Cromartie relies on the sideline to play press coverage, but in the slot, he must respect the fact that the receiver can go either outside or inside, which throws off his technique.

Cromartie chooses to give Jackson a few yards of cushion, likely because he does not trust himself enough in the slot to play in a more aggressive stance.

His tactic backfires. Instead, Cromartie makes an unfavorable situation worse by trying to get a hand on Jackson several yards into his route, which is not going to stop a receiver as strong as Jackson. As a result, Cromartie keeps his feet motionless which allows Jackson to run by him as if he wasn’t even there.

The play results in a huge gain that flips field position and would have been a touchdown if Dawan Landry were not deep in coverage to make the tackle.

It is easy to pick on Cromartie in this situation, but the defensive coaching staff shares equal blame. Cromartie is an excellent cornerback, but unlike Darrelle Revis, he has some limitations in terms of what types of schemes and roles he can play. Forcing Cromartie to play in a foreign position was a recipe for disaster against a receiver as dangerous as Vincent Jackson.

There are a few ways the Jets can prevent this from happening. For one, they can use a player like Kyle Wilson or Darrin Walls that may not be as accomplished as Cromartie but are more comfortable in the slot.

Plus, with the pass rush looking better with each passing week, the Jets can dedicate more resources in coverage that can stop such a big play from happening in these critical situations.


Creating Space in the Run Game

Bilal Powell and Chris Ivory don’t exactly make up the most terrorizing running duo in the NFL, but they got minimal help from their offensive line in the run game.

The Buccaneers did not beat the Jets with any kind of unique scheme. Rather, they just manhandled the Jets up front, allowing linebackers to fill gaps and stuff runs with ease.

Notice how the defensive tackles gain leverage on this play, driving the Jets’ offensive lineman backwards. This opens up wide-open lanes for the Buccaneers’ linebackers to fill.

However, the linebackers don’t even need to come up and make a play. The defensive tackles are able to cleanly shed their blocks, stopping the run before it ever had a chance.

The Jets get the same result on a similar play near their own end zone.

Both Vladimir Ducasse and D’Brickashaw Ferguson give up pressure, swallowing up the running lanes. Gerald McCoy in particular get great leverage underneath Ducasse to get into the backfield in a hurry.

Within seconds, Ducasse is pushed all the way to the middle of the line, giving Ivory nowhere to go.

There is no magical formula of blocking scheme that can fix this. The Buccaneers are a tough team to run against (they were the top rushing defense last season), but they will have to create more room up front to keep take some of the pressure off of Geno Smith.

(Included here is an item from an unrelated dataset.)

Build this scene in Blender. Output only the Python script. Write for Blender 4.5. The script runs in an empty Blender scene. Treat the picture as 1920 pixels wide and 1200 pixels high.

This game is a huge opportunity for a Jets team that is supposed to be doing nothing but losing games this season as they enter full-rebuilding mode. Already deemed a dead-man walking and a lame-duck coach, Rex Ryan has a chance to silence his defeating critics with one more signature win against the franchise’s biggest rival.

This game is certainly not a “must-win” this early in the season, and the Jets will still have a lot of work to do if they do come out with a victory. A win on Thursday night, however, can erase the dark clouds that have been following the franchise for far too long.